:: INFORMATION SUPPLIED ::

START

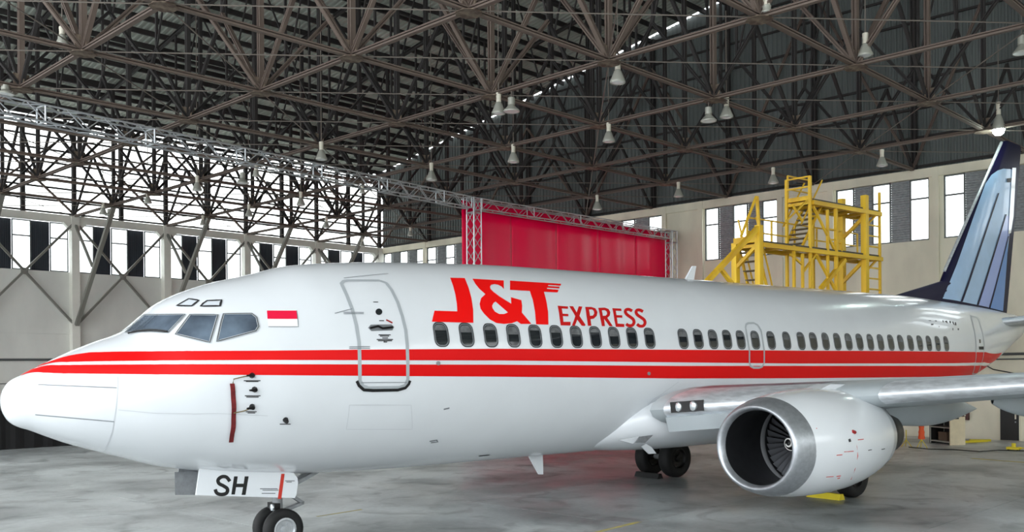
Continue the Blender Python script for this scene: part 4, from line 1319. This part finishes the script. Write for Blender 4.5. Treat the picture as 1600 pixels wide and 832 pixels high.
LAMPS = [
 (97, 42, 69, 'white-capped bell lamp beside the truss node near the upper left corner', 'bell', 25.0),
 (779, 145, 178, 'bell lamp left of the flat disc lamp at the top centre', 'bell', 27.2),
 (799, 153, 175, 'flat disc lamp right beside a bell lamp at the top centre', 'disc', 27.4),
 (965, 92, 130, 'large bell lamp hanging at the upper centre truss node', 'bell', 24.9),
 (951, 192, 222, 'bell lamp directly below the large upper centre lamp', 'bell', 31.3),
 (802, 226, 254, 'bell lamp below the bell and disc pair at the top centre', 'bell', 33.5),
 (674, 255, 282, 'bell lamp above the left tower of the red backdrop', 'bell', None),
 (502, 222, 250, 'bell lamp just above the silver lighting truss', 'bell', None),
 (1135, 152, 184, 'bell lamp right of the round disc lamp at upper right', 'bell', 28.5),
 (1107, 168, 190, 'disc lamp left of a bell lamp at upper right', 'disc', 28.3),
 (1060, 285, 308, 'bell lamp above the right end of the red backdrop', 'bell', None),
 (1378, 234, 260, 'bell lamp above the windows between yellow stand and tail fin', 'bell', None),
 (1208, 262, 287, 'bell lamp just left above the yellow stand', 'bell', None),
 (933, 305, 328, 'bell lamp just above the middle of the red backdrop', 'bell', None),
 (1352, 52, 88, 'slim bell lamp beside a brown roof post at upper right', 'bell', 25.2),
 (1198, -2, 20, 'bell lamp cut by the top edge at upper right', 'bell', 21.5),
 (1596, 56, 84, 'disc lamp cut by the right edge high up', 'disc', 26.0),
 (8, 133, 148, 'disc lamp cut by the left edge above the truss', 'disc', 27.0),
 (231, 299, 318, 'bell lamp before the bright left wall, left of two neighbours', 'bell', 44.0),
 (308, 275, 298, 'bell lamp before the bright left wall under the truss', 'bell', None),
 (161, 317, 335, 'bell lamp above the leftmost knee brace top', 'bell', 45.0),
 (171, 327, 337, 'small disc lamp beside the leftmost knee brace top', 'disc', 47.5),
 (317, 337, 352, 'bell lamp above the second knee brace', 'bell', None),
 (379, 270, 287, 'disc lamp hanging below the silver truss before the left wall', 'disc', 38.0),
 (400, 258, 276, 'bell lamp touching the underside of the silver truss', 'bell', None),
 (470, 300, 321, 'bell lamp before the left wall between two X braces', 'bell', None),
 (389, 320, 338, 'bell lamp before the third left wall column', 'bell', None),
 (510, 340, 356, 'bell lamp above the fourth left wall column', 'bell', None),
 (566, 290, 302, 'small bell lamp under the truss near the wall corner', 'bell', None),
 (641, 355, 369, 'bell lamp on the dark cladding right of the wall corner', 'bell', None),
 (566, 372, 385, 'small bell lamp low near the wall corner', 'bell', None),
 (725, 345, 358, 'bell lamp just left of the backdrop tower', 'bell', None)]
for a in LAMPS: lamp(*a)
lt = lamp(1560, 160, 203, 'lit lamp glowing white above the tail fin', 'bell', 30.0, True)
pl = bpy.data.lights.new('lit_lamp_light', 'POINT'); pl.energy = 12; pl.color = (0.9, 1, 0.96); pl.shadow_soft_size = 0.15
MB().lathe([(0.001, -0.2), (0.1, -0.18), (0.17, -0.1), (0.19, 0.0), (0.15, 0.06)], 18).build('bulb', M_bulb, lt, smooth='all')
po = bpy.data.objects.new('lamp_glow', pl); po.location = (0, 0, -0.4); link(po, lt)

# ---- silver lighting truss, towers and the red backdrop
me_tube = profile_mesh('truss_chord', ngon(0.026, 8), M_silver)
me_lace = profile_mesh('truss_brace', ngon(0.015, 6), M_silver)
def box_truss(name, a, b, s, panel, label, cat='truss'):
    a, b = Vector(a), Vector(b)
    t = empty(name, tuple(a))
    x = (b-a).normalized(); L = (b-a).length
    up = Vector((0, 0, 1)) if abs(x.z) < 0.9 else Vector((0, 1, 0))
    y = up.cross(x).normalized(); z = x.cross(y)
    c = [y*s/2*i+z*s/2*j for i, j in ((1, 1), (-1, 1), (-1, -1), (1, -1))]
    for q in c: member('chord', me_tube, q, x*L+q, t)
    n = max(2, int(L/panel))
    cnt = 0
    for k in range(n):
        p, q = x*(L*k/n), x*(L*(k+1)/n)
        for f in range(4):
            u, v = c[f], c[(f+1) % 4]
            if cnt > 296: break
            if k % 2: member('brace', me_lace, p+u, q+v, t)
            else: member('brace', me_lace, p+v, q+u, t)
            cnt += 1
    for d in [0.0]+[3.0*i for i in range(1, int(L/3)+1)]+[L]:
        b_ = MB()
        for f in range(4): b_.tube([x*d+c[f], x*d+c[(f+1) % 4]], 0.024, 6)
        b_.build('end_frame', M_silver, t)
    tag(t, label, cat)
    return t
YTR, ZTR = 27.0, 9.40
T1 = at_depth(741, 400, 1); k = YTR/T1.y; X1 = T1.x*k
T2 = at_depth(1049, 400, 1); X2 = T2.x*YTR/T2.y
P0 = at_z(0, 166, ZTR)
dirl = (Vector((X1, YTR, ZTR))-P0).normalized()
box_truss('lighting_truss', P0-dirl*5, Vector((X1-0.34, YTR, ZTR)), 0.42, 0.5, 'long silver box truss reaching from the left edge to the red backdrop')
box_truss('lighting_truss', (X1+0.25, YTR, ZTR), (X2-0.25, YTR, ZTR), 0.40, 0.5, 'silver box truss along the top of the red backdrop')
for xx, lb in ((X1, 'silver truss tower at the left end of the red backdrop'), (X2, 'silver truss tower at the right end of the red backdrop')):
    tw = box_truss('truss_tower', (xx, YTR, 0.04), (xx, YTR, ZTR+0.21), 0.40, 0.5, lb, 'tower')
    MB().box((0, 0, -0.02), (0.52, 0.52, 0.04)).build('base_plate', M_silver, tw)
e0 = P0-dirl*5
tw = box_truss('truss_tower', (e0.x, e0.y, 0.04), (e0.x, e0.y, ZTR-0.27), 0.40, 0.5, 'silver truss tower carrying the far left end of the truss', 'tower')
MB().box((0, 0, -0.02), (0.52, 0.52, 0.04)).build('base_plate', M_silver, tw)
bd = empty('backdrop', ((X1+X2)/2, YTR+0.36, 0))
n = 5; xa, xb_ = X1-0.3, X2+0.42
for k in range(n):
    u0, u1 = xa+(xb_-xa)*k/n, xa+(xb_-xa)*(k+1)/n
    b = MB(); rows = []
    for j in range(13):
        z = 0.25+9.3*j/12
        rows.append([(u-(X1+X2)/2, 0.035*math.sin(u*2.3+0.25*math.sin(z))+0.02*math.sin(u*5.1+z*0.2), z) for u in [u0+(u1-u0)*i/20 for i in range(21)]])
    b.grid(rows); o = b.build('curtain_panel', M_curtain, bd, smooth='all', fix=False)
    sd = o.modifiers.new('thickness', 'SOLIDIFY'); sd.thickness = 0.006
MB().tube([(xa-(X1+X2)/2, 0.03, 9.58), (xb_-(X1+X2)/2, 0.03, 9.58)], 0.03, 8).build('curtain_rail', M_silver, bd)
MB().tube([(xa-(X1+X2)/2, 0.03, 0.22), (xb_-(X1+X2)/2, 0.03, 0.22)], 0.03, 8).box((xa-(X1+X2)/2+0.2, 0.03, 0.1), (0.3, 0.14, 0.2)).box((xb_-(X1+X2)/2-0.2, 0.03, 0.1), (0.3, 0.14, 0.2)).build('curtain_foot_bar', M_silver, bd)
tag(bd, 'glossy crimson curtain backdrop hanging between two silver truss towers', 'backdrop')

# ---- yellow maintenance stand on the far side of the rear fuselage (same heading as the aircraft)
dk = empty('maintenance_stand', NOSE, PROT)
tag(dk, 'tall yellow steel maintenance stand with stairs behind the rear fuselage', 'scaffold')
YA, YBk = 3.2, 4.1
def D(zx, zy, yy=None): return at_y(1060+0.3005*zx, 220+0.3005*zy, YA if yy is None else yy)
me_y = {}
def ybar(a, b, w, nm='beam', m_=None):
    m_ = m_ or M_yellow
    k = (w, m_.name)
    if k not in me_y: me_y[k] = profile_mesh(nm, rect(w, w), m_)
    return member(nm, me_y[k], a, b, dk)
def off(p, d): return Vector((p[0], p[1]+d, p[2]))
def to_floor(p): return Vector((p[0], p[1], 0.0))
W2_ = YBk-YA
for zx, zy, w, far in ((418, 440, 0.19, 1), (600, 545, 0.08, 0), (645, 590, 0.08, 0), (683, 183, 0.09, 1), (775, 360, 0.08, 0), (818, 350, 0.1, 1), (968, 285, 0.2, 1), (1045, 270, 0.08, 0)):
    p = D(zx, zy)
    ybar(p, to_floor(p), w, 'post')
    if far:
        q = off(p, W2_)
        if zx == 418: q.z = zl_ = D(430, 520).z
        ybar(q, to_floor(q), w, 'post')
for a, c, w in (((414, 452), (200, 678), 0.14), ((200, 678), (100, 785), 0.14), ((215, 660), (290, 760), 0.11), ((408, 290), (418, 440), 0.08), ((405, 290), (325, 500), 0.06), ((715, 590), (650, 680), 0.07), ((715, 590), (815, 775), 0.08), ((865, 620), (740, 770), 0.13), ((580, 590), (650, 650), 0.06), ((595, 335), (645, 420), 0.06), ((700, 340), (810, 565), 0.07), ((670, 310), (560, 420), 0.05), ((1040, 375), (975, 445), 0.05), ((1045, 605), (985, 670), 0.06)):
    ybar(D(*a), D(*c), w, 'brace')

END

:: WRITTEN REQUEST ::
Find and copy each line above that includes the string "from".

:: TASK RESPONSE ::
Continue the Blender Python script for this scene: part 4, from line 1319. This part finishes the script. Write for Blender 4.5. Treat the picture as 1600 pixels wide and 832 pixels high.
box_truss('lighting_truss', P0-dirl*5, Vector((X1-0.34, YTR, ZTR)), 0.42, 0.5, 'long silver box truss reaching from the left edge to the red backdrop')